• **Written task**
Copy out exactly the lines from the start of the data to the line containing "sc.camera = cam". Include both.
+ + + + + + +
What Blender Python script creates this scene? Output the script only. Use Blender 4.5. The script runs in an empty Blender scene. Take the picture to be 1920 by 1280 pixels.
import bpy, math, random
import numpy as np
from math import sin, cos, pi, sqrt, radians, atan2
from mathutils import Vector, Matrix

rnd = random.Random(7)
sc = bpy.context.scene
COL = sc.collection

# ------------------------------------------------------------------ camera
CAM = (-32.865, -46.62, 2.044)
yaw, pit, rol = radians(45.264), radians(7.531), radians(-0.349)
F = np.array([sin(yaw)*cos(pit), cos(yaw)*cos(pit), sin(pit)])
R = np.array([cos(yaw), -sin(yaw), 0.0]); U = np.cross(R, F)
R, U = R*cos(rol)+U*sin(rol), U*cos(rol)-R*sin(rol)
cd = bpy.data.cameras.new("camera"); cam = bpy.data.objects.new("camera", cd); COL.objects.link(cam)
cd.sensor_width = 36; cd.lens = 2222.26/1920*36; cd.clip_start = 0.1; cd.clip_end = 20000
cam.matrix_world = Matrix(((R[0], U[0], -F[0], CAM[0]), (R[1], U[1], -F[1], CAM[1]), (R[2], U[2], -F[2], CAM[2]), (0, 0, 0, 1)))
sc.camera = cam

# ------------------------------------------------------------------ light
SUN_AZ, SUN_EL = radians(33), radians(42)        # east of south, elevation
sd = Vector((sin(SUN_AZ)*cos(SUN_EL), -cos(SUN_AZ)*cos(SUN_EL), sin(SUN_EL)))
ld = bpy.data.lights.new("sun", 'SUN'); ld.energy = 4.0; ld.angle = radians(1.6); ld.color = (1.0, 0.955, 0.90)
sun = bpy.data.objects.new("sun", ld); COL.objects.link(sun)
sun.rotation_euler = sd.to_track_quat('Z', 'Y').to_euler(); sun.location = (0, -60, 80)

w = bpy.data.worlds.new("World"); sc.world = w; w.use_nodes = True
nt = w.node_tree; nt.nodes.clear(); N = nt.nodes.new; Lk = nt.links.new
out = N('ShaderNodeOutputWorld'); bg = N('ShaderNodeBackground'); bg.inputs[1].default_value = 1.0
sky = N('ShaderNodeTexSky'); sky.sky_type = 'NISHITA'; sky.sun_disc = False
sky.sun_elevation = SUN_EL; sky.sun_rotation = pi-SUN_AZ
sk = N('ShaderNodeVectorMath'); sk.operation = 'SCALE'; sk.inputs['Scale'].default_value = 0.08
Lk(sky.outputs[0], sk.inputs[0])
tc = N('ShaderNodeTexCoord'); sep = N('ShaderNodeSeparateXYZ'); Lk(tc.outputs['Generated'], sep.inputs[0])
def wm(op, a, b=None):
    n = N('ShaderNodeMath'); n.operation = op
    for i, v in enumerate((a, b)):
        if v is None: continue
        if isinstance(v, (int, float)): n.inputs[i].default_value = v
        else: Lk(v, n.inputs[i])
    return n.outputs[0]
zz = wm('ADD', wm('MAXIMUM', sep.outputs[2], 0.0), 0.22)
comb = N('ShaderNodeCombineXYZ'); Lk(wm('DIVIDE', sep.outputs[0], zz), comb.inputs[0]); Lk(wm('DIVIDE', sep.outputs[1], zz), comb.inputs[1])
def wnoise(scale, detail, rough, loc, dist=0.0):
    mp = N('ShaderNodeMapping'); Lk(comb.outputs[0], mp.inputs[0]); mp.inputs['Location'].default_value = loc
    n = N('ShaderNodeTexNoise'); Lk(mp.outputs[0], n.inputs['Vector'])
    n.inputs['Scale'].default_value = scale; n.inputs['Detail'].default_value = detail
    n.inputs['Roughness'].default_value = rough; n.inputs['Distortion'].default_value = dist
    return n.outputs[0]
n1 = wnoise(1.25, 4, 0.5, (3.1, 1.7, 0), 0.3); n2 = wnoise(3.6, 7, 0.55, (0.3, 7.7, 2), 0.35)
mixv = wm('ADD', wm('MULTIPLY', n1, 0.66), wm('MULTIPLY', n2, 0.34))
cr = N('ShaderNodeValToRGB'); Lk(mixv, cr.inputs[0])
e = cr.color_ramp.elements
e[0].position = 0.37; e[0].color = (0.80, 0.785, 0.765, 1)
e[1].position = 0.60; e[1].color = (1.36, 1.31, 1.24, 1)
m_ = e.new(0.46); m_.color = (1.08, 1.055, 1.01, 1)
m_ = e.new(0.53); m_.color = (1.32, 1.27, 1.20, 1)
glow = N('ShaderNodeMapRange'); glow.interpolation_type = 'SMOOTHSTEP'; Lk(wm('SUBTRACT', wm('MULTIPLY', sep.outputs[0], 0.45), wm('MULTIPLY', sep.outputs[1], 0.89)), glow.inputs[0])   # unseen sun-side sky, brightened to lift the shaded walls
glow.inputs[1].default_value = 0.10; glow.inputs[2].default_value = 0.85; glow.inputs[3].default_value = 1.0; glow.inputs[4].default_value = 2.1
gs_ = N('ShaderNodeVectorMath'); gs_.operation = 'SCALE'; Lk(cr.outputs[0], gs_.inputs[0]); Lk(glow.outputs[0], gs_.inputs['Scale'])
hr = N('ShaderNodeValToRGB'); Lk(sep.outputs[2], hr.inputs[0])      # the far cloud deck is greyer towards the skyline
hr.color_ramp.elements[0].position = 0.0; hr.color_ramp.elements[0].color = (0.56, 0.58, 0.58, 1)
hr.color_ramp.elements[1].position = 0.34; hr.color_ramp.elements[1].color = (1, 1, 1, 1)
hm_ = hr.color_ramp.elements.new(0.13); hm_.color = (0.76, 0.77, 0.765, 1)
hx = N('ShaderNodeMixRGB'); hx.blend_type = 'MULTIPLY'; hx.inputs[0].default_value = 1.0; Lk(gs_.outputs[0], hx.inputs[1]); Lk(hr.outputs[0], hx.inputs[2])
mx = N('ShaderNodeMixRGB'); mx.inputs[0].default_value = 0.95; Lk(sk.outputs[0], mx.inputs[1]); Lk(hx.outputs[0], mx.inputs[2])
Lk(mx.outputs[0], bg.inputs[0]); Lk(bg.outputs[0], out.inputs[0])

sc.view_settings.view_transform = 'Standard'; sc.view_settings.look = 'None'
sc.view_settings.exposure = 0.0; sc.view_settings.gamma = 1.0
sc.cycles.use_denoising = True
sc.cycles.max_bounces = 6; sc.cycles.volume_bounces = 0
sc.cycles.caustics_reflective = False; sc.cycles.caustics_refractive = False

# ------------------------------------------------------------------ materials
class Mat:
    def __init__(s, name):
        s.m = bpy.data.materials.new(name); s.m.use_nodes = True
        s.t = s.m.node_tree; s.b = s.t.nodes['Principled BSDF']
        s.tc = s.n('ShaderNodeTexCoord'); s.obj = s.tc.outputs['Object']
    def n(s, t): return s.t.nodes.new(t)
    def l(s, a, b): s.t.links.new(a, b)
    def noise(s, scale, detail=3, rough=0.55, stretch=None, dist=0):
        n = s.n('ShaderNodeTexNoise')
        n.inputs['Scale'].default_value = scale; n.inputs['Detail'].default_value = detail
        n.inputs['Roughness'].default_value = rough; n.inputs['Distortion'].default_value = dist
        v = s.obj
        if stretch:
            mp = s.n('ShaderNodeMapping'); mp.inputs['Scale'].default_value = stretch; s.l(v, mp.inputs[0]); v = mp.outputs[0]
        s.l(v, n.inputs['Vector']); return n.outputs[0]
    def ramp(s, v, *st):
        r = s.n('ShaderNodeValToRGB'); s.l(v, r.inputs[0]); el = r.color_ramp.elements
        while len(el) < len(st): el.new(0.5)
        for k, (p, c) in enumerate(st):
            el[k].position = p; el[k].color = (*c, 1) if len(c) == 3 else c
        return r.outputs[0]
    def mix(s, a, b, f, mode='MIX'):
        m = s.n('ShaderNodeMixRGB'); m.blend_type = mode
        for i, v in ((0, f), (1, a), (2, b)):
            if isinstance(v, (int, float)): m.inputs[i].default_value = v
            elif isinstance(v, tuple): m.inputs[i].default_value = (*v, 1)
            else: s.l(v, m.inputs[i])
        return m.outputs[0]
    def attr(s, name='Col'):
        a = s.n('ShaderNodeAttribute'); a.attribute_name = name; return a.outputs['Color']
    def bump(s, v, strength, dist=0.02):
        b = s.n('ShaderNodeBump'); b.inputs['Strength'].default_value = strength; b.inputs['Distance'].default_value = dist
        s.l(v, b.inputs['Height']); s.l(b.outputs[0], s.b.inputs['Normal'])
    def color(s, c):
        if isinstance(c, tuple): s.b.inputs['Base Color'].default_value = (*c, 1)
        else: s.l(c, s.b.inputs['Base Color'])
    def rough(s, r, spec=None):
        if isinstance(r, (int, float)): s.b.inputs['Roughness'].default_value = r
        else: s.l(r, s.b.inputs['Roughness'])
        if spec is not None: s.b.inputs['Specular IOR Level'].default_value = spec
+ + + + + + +
• **The solution**
What Blender Python script creates this scene? Output the script only. Use Blender 4.5. The script runs in an empty Blender scene. Take the picture to be 1920 by 1280 pixels.
import bpy, math, random
import numpy as np
from math import sin, cos, pi, sqrt, radians, atan2
from mathutils import Vector, Matrix

rnd = random.Random(7)
sc = bpy.context.scene
COL = sc.collection

# ------------------------------------------------------------------ camera
CAM = (-32.865, -46.62, 2.044)
yaw, pit, rol = radians(45.264), radians(7.531), radians(-0.349)
F = np.array([sin(yaw)*cos(pit), cos(yaw)*cos(pit), sin(pit)])
R = np.array([cos(yaw), -sin(yaw), 0.0]); U = np.cross(R, F)
R, U = R*cos(rol)+U*sin(rol), U*cos(rol)-R*sin(rol)
cd = bpy.data.cameras.new("camera"); cam = bpy.data.objects.new("camera", cd); COL.objects.link(cam)
cd.sensor_width = 36; cd.lens = 2222.26/1920*36; cd.clip_start = 0.1; cd.clip_end = 20000
cam.matrix_world = Matrix(((R[0], U[0], -F[0], CAM[0]), (R[1], U[1], -F[1], CAM[1]), (R[2], U[2], -F[2], CAM[2]), (0, 0, 0, 1)))
sc.camera = cam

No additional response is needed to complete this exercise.